AVAILABLE DATA:
_ _ _
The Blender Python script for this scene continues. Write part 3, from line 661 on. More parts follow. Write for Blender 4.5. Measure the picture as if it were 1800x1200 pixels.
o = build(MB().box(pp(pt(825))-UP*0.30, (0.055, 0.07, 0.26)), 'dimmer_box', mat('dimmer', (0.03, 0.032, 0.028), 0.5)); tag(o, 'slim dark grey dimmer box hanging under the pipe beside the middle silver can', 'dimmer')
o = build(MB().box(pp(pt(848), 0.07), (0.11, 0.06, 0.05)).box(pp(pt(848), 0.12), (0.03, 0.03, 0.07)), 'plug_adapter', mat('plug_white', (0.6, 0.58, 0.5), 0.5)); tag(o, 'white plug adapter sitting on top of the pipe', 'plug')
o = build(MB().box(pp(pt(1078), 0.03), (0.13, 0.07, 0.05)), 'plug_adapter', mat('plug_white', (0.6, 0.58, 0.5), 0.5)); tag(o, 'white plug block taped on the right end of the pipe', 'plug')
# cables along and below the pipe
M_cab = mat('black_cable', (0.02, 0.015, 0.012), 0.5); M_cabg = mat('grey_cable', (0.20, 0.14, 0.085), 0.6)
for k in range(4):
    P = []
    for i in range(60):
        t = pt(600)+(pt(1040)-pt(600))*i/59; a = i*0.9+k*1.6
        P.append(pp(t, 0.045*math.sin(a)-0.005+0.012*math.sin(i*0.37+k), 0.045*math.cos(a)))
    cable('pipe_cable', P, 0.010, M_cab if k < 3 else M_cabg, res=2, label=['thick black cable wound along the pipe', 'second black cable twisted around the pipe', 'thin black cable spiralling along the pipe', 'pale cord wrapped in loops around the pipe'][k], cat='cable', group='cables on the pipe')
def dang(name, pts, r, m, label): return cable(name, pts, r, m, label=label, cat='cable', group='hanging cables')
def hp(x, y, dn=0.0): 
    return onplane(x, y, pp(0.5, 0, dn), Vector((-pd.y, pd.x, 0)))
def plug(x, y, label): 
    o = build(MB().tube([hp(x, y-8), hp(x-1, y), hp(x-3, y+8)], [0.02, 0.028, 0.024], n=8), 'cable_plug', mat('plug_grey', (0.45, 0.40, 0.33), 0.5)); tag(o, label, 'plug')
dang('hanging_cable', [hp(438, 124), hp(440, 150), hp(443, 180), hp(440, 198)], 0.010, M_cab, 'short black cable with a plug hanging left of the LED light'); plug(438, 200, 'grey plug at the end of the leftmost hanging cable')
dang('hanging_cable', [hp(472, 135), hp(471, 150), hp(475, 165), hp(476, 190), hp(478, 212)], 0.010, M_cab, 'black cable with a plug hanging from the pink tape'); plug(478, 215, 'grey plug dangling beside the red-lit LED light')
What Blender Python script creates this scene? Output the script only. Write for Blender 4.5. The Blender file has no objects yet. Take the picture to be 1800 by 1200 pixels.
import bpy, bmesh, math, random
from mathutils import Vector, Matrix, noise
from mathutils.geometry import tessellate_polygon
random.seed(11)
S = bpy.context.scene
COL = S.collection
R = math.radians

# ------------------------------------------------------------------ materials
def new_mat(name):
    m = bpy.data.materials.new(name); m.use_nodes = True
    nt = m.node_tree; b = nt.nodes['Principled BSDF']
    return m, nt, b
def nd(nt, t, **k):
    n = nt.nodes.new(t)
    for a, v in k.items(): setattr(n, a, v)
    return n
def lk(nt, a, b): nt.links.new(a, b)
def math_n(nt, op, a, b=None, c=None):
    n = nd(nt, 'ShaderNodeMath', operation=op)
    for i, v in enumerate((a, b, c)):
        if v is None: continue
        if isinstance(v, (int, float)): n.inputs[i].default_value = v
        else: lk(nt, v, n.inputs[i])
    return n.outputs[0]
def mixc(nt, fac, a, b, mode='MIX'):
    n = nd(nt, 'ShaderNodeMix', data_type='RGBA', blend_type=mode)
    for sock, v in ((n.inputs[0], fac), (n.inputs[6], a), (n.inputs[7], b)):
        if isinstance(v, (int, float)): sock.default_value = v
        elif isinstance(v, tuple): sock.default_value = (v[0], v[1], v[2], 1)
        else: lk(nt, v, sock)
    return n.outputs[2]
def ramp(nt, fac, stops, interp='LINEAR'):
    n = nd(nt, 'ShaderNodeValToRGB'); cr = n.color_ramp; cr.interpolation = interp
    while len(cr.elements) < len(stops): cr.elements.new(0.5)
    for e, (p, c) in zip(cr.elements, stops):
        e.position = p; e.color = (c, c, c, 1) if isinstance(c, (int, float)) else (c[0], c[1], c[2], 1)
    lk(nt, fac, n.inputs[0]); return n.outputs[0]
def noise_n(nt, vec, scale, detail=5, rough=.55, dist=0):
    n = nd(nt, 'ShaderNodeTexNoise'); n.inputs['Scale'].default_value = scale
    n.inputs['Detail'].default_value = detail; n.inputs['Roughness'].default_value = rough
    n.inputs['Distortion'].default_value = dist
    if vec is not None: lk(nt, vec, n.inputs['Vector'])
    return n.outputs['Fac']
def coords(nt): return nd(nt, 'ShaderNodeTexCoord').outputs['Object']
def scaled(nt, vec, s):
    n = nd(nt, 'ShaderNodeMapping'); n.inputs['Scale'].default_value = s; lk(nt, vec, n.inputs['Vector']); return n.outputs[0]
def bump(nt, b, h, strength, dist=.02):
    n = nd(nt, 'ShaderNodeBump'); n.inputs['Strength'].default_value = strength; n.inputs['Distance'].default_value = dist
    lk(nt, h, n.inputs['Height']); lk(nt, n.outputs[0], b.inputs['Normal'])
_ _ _
WHAT IS ASKED:
The records above are to be copied in full, exactly as written.

COMPLETE OUTPUT:
The Blender Python script for this scene continues. Write part 3, from line 661 on. More parts follow. Write for Blender 4.5. Measure the picture as if it were 1800x1200 pixels.
o = build(MB().box(pp(pt(825))-UP*0.30, (0.055, 0.07, 0.26)), 'dimmer_box', mat('dimmer', (0.03, 0.032, 0.028), 0.5)); tag(o, 'slim dark grey dimmer box hanging under the pipe beside the middle silver can', 'dimmer')
o = build(MB().box(pp(pt(848), 0.07), (0.11, 0.06, 0.05)).box(pp(pt(848), 0.12), (0.03, 0.03, 0.07)), 'plug_adapter', mat('plug_white', (0.6, 0.58, 0.5), 0.5)); tag(o, 'white plug adapter sitting on top of the pipe', 'plug')
o = build(MB().box(pp(pt(1078), 0.03), (0.13, 0.07, 0.05)), 'plug_adapter', mat('plug_white', (0.6, 0.58, 0.5), 0.5)); tag(o, 'white plug block taped on the right end of the pipe', 'plug')
# cables along and below the pipe
M_cab = mat('black_cable', (0.02, 0.015, 0.012), 0.5); M_cabg = mat('grey_cable', (0.20, 0.14, 0.085), 0.6)
for k in range(4):
    P = []
    for i in range(60):
        t = pt(600)+(pt(1040)-pt(600))*i/59; a = i*0.9+k*1.6
        P.append(pp(t, 0.045*math.sin(a)-0.005+0.012*math.sin(i*0.37+k), 0.045*math.cos(a)))
    cable('pipe_cable', P, 0.010, M_cab if k < 3 else M_cabg, res=2, label=['thick black cable wound along the pipe', 'second black cable twisted around the pipe', 'thin black cable spiralling along the pipe', 'pale cord wrapped in loops around the pipe'][k], cat='cable', group='cables on the pipe')
def dang(name, pts, r, m, label): return cable(name, pts, r, m, label=label, cat='cable', group='hanging cables')
def hp(x, y, dn=0.0): 
    return onplane(x, y, pp(0.5, 0, dn), Vector((-pd.y, pd.x, 0)))
def plug(x, y, label): 
    o = build(MB().tube([hp(x, y-8), hp(x-1, y), hp(x-3, y+8)], [0.02, 0.028, 0.024], n=8), 'cable_plug', mat('plug_grey', (0.45, 0.40, 0.33), 0.5)); tag(o, label, 'plug')
dang('hanging_cable', [hp(438, 124), hp(440, 150), hp(443, 180), hp(440, 198)], 0.010, M_cab, 'short black cable with a plug hanging left of the LED light'); plug(438, 200, 'grey plug at the end of the leftmost hanging cable')
dang('hanging_cable', [hp(472, 135), hp(471, 150), hp(475, 165), hp(476, 190), hp(478, 212)], 0.010, M_cab, 'black cable with a plug hanging from the pink tape'); plug(478, 215, 'grey plug dangling beside the red-lit LED light')
What Blender Python script creates this scene? Output the script only. Write for Blender 4.5. The Blender file has no objects yet. Take the picture to be 1800 by 1200 pixels.
import bpy, bmesh, math, random
from mathutils import Vector, Matrix, noise
from mathutils.geometry import tessellate_polygon
random.seed(11)
S = bpy.context.scene
COL = S.collection
R = math.radians

# ------------------------------------------------------------------ materials
def new_mat(name):
    m = bpy.data.materials.new(name); m.use_nodes = True
    nt = m.node_tree; b = nt.nodes['Principled BSDF']
    return m, nt, b
def nd(nt, t, **k):
    n = nt.nodes.new(t)
    for a, v in k.items(): setattr(n, a, v)
    return n
def lk(nt, a, b): nt.links.new(a, b)
def math_n(nt, op, a, b=None, c=None):
    n = nd(nt, 'ShaderNodeMath', operation=op)
    for i, v in enumerate((a, b, c)):
        if v is None: continue
        if isinstance(v, (int, float)): n.inputs[i].default_value = v
        else: lk(nt, v, n.inputs[i])
    return n.outputs[0]
def mixc(nt, fac, a, b, mode='MIX'):
    n = nd(nt, 'ShaderNodeMix', data_type='RGBA', blend_type=mode)
    for sock, v in ((n.inputs[0], fac), (n.inputs[6], a), (n.inputs[7], b)):
        if isinstance(v, (int, float)): sock.default_value = v
        elif isinstance(v, tuple): sock.default_value = (v[0], v[1], v[2], 1)
        else: lk(nt, v, sock)
    return n.outputs[2]
def ramp(nt, fac, stops, interp='LINEAR'):
    n = nd(nt, 'ShaderNodeValToRGB'); cr = n.color_ramp; cr.interpolation = interp
    while len(cr.elements) < len(stops): cr.elements.new(0.5)
    for e, (p, c) in zip(cr.elements, stops):
        e.position = p; e.color = (c, c, c, 1) if isinstance(c, (int, float)) else (c[0], c[1], c[2], 1)
    lk(nt, fac, n.inputs[0]); return n.outputs[0]
def noise_n(nt, vec, scale, detail=5, rough=.55, dist=0):
    n = nd(nt, 'ShaderNodeTexNoise'); n.inputs['Scale'].default_value = scale
    n.inputs['Detail'].default_value = detail; n.inputs['Roughness'].default_value = rough
    n.inputs['Distortion'].default_value = dist
    if vec is not None: lk(nt, vec, n.inputs['Vector'])
    return n.outputs['Fac']
def coords(nt): return nd(nt, 'ShaderNodeTexCoord').outputs['Object']
def scaled(nt, vec, s):
    n = nd(nt, 'ShaderNodeMapping'); n.inputs['Scale'].default_value = s; lk(nt, vec, n.inputs['Vector']); return n.outputs[0]
def bump(nt, b, h, strength, dist=.02):
    n = nd(nt, 'ShaderNodeBump'); n.inputs['Strength'].default_value = strength; n.inputs['Distance'].default_value = dist
    lk(nt, h, n.inputs['Height']); lk(nt, n.outputs[0], b.inputs['Normal'])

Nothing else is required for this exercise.